Willie Carlisle release last month "Critterland" the title track of his upcoming album of the same name to be released January 26th, 2024 via Signature Sounds, produced by Darrell Scott. The title track is a galloping peek into the songwriter’s attempt at living in an intentional community in Arkansas.
“If we allow ourselves to sing together, there's a release of sadness, maybe even a communal one,” says folksinger Willi Carlisle. “And so for me personally, singing—like the literal act of thinking through suffering—is really freeing.” With his upcoming album, "Critterland", Carlisle invites his listeners to reckon with the inevitability of human suffering and grow in love, all through joining together in song, a notable theme that the world is ripe for a singalong with considering the animosity that seems to be growing.
For folksinger Willi Carlisle, singing is healing. On his upcoming album, "Critterland", Carlisle invites audiences to join him and as he has said, “If we allow ourselves to sing together, there's a release of sadness, maybe even a communal one. And so for me personally, singing, like the literal act of thinking through suffering, is really freeing,” he says.
Carlisle’s third album, "Critterland" takes up where his sophomore album, "Peculiar, Missouri" left off, with a wild romp through the backwaters of his mind and America, lingering in the odd corners of human nature to visit obscure oddballs, dark secrets, and complicated truths about the beauty and pain of life and love.
Produced by the GRAMMY Award-nominated Darrell Scott Sounds "Critterland" considers where we come from and where we are going. On the album, Willi takes on human suffering through stories about forbidden love, loss, generational trauma, addiction, and suicide, believing that by processing the traits and trauma we inherit, he can reach a deeper understanding of what it means to succeed and to exist.
Throughout "Critterland" runs Carlisle’s unease with the tension between love and the reality of an often painful world. He’s adamant that everyone should find and feel love. “I think at the heart of the record is the conflict between those two things, between doomed love and the possibility that that love creates,” he says. Carlisle wants not only to process pain, but to seek meaning in it. And as always, living in a world whose politics seek to divide and control, Carlisle comes back to one essential question: “How do we save love from hate?”

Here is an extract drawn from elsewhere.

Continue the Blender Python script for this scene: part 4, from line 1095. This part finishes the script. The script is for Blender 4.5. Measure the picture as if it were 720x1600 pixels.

“At its simplest, it’s bucolic,” says Carlisle. “The power of love is the power of nature, the remedy of the granny-witch and the herbalist, the song of the sparrow and the pouch of the opossum.” But on the whole, the jubilant refrain and diligent verses add up to a greater message: “Love is a burden if it isn’t brave. it’s worth fighting for your fd-up family at the end of days,” he adds. The song’s final chorus echoes the sentiment loud and clear. “I want to be the kinda man that stands his ground and dies / Take my fiddle and my good hat and go out in style / You can bury me where I make my last stand / At the battle of critterland.”
Growing up in Kansas and Illinois, Carlisle was raised on folk and bluegrass music and his father’s stories about his time as a musician. Around age 18, he discovered the Harry Smith Anthology, a seminal compilation of folk music, which launched him on a mission to learn about as many parts of the genre as possible. When he moved to Arkansas, he fell in love with the folk music traditions he found flourishing there, incorporating them into his writing. "More or less, we were a family of intellectual aspirants that still loved all this old stuff from the
country," he has stated.
"And as soon as I got to college and had a measure of freedom it was like, you're buying a guitar, we're gonna learn everything," Willi has commented. Willi Carlisle not only a folksinger, theatre-artist, and writer, but also a multi-instrumentalist, skilled on banjo, fiddle, guitar, accordion, bones, and harmonica. Carlisle started the last leg of his U.S. tour on October 17th in San Luis Obispo, California, before heading out on a European tour with stops in the UK, Norway, Denmark, and the Netherlands.
Willi Carlisld creates both conventional and experimental works that blend living folklore with social and civic practice. Above all, Willi’s work seeks to cultivate and preserve traditional ways of knowing, inspire audiences to sing and dance, and to grow love and acceptance in rural and traditional communities.